Pues bien, en paralelo a esa expansión estatal, desde finales del siglo XX, la homogeneización y coordinación de los sistemas jurídicos de los países europeos se vio reforzada por la Directiva 95/46/CE del Parlamento Europeo y del Consejo, de 24 de octubre de 1995, relativa a la protección de las personas físicas en lo que respecta al tratamiento de datos personales y a la libre circulación de estos datos.

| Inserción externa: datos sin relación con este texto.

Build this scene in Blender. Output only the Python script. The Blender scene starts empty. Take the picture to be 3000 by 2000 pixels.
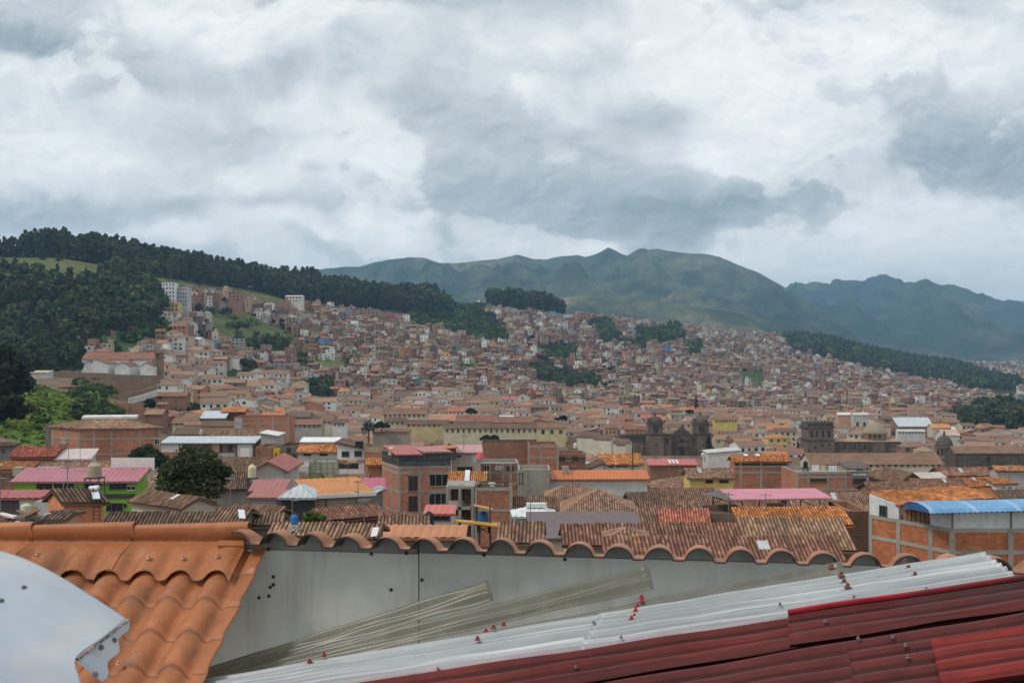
import bpy, math, random
import numpy as np
from mathutils import Vector, Matrix
random.seed(7); RNG = np.random.default_rng(11)
F = 3333.33; ZC = 75.0                     # focal length in photo pixels, camera height
COL = bpy.context.scene.collection
scene = bpy.context.scene
def P(x, y, D): return Vector(((x-1500)/F*D, D, ZC+(1000-y)/F*D))
def R(a): return math.radians(a)
def s2l(r, g, b):
    f = lambda c: (c/255/12.92 if c/255 <= .04045 else ((c/255+.055)/1.055)**2.4)
    return (f(r), f(g), f(b))

# ------------------------------------------------------------------ camera
cam = bpy.data.cameras.new('camera'); cam.lens = 40; cam.sensor_width = 36
cam.clip_start = .1; cam.clip_end = 60000
co = bpy.data.objects.new('camera', cam); COL.objects.link(co)
co.location = (0, 0, ZC); co.rotation_euler = (R(90), 0, 0); scene.camera = co
scene.view_settings.view_transform = 'Standard'; scene.view_settings.look = 'None'
scene.view_settings.exposure = .24; scene.view_settings.gamma = 1
cy = scene.cycles
cy.max_bounces = 6; cy.diffuse_bounces = 2; cy.glossy_bounces = 2; cy.transmission_bounces = 3
cy.transparent_max_bounces = 12; cy.volume_bounces = 0; cy.caustics_reflective = False; cy.caustics_refractive = False
cy.use_denoising = True; cy.denoiser = 'OPENIMAGEDENOISE'
try: cy.denoising_prefilter = 'ACCURATE'
except Exception: pass

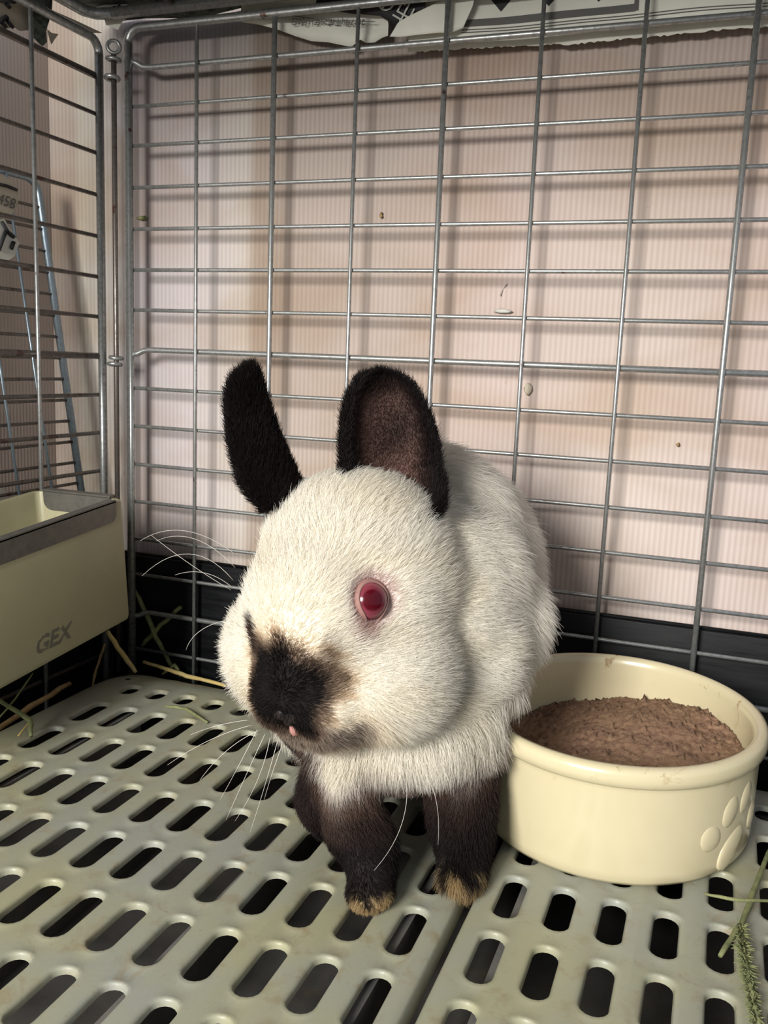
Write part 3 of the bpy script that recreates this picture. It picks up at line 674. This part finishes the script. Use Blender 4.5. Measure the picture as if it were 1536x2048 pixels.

En cuanto más atañe al caso examinado, se ha encomendado a las Agencias de Protección de Datos nacionales la inspección (y sanción en su caso) del cumplimiento de unas legislaciones de protección de datos, que contemplan ( Art. 12 b) ) la garantía a los interesados de un denominado «derecho» de obtener del responsable del tratamiento de datos la rectificación, la supresión o el bloqueo de los datos cuyo tratamiento no se ajuste a la Directiva, así como un denominado derecho de oposición (Art. 14 a) del interesado a que los datos que le conciernan sean objeto de tratamiento, salvo cuando la legislación nacional disponga otra cosa.

Es cierto que después de que Google recurriera la sanción de la Agencia de Protección de datos española ante la Audiencia Nacional (que, a su vez, planteó al TSJUE la consulta sobre la interpretación de las disposiciones de la directiva de marras) ha sorprendido que el tribunal contradiga la opinión del Abogado general de la Unión Europea. En un momento procesal anterior, ésta manifestó que Google está sujeta a la legislación de la UE sobre tratamiento de datos y protección de la intimidad, pero no obligada a eliminar la información sensible de su índice de búsqueda, «siempre que el proveedor del servicio no indexe o archive datos personales en contra de las instrucciones o las peticiones del editor de la página web».

Sin embargo, con un «derecho» aplicable dado por esa Directiva 95/46 -traspuesta al Derecho español por la Ley Orgánica 15/1999, de 13 de diciembre, de protección de datos de carácter personal- una vez asumido que el buscador resulta responsable del «tratamiento de datos», no puede sorprender que el tribunal llegue a la conclusión de que, si el interesado lo solicita, esté obligado a eliminar los enlaces a páginas webs publicadas por terceros que contengan información relativa a su persona, aunque este nombre o esta información no se borren previa o simultáneamente de esas páginas web y la publicación fuera lícita.

En suma, que la raíz de este ataque desproporcionado contra la labor de catalogación y almacenamiento de información que realizan los buscadores de Internet no reside en una interpretación jurídica alocada de las normas aplicables, sino en la propia vigencia formal de una directiva y de unas legislaciones nacionales que deberían derogarse en sus actuales términos.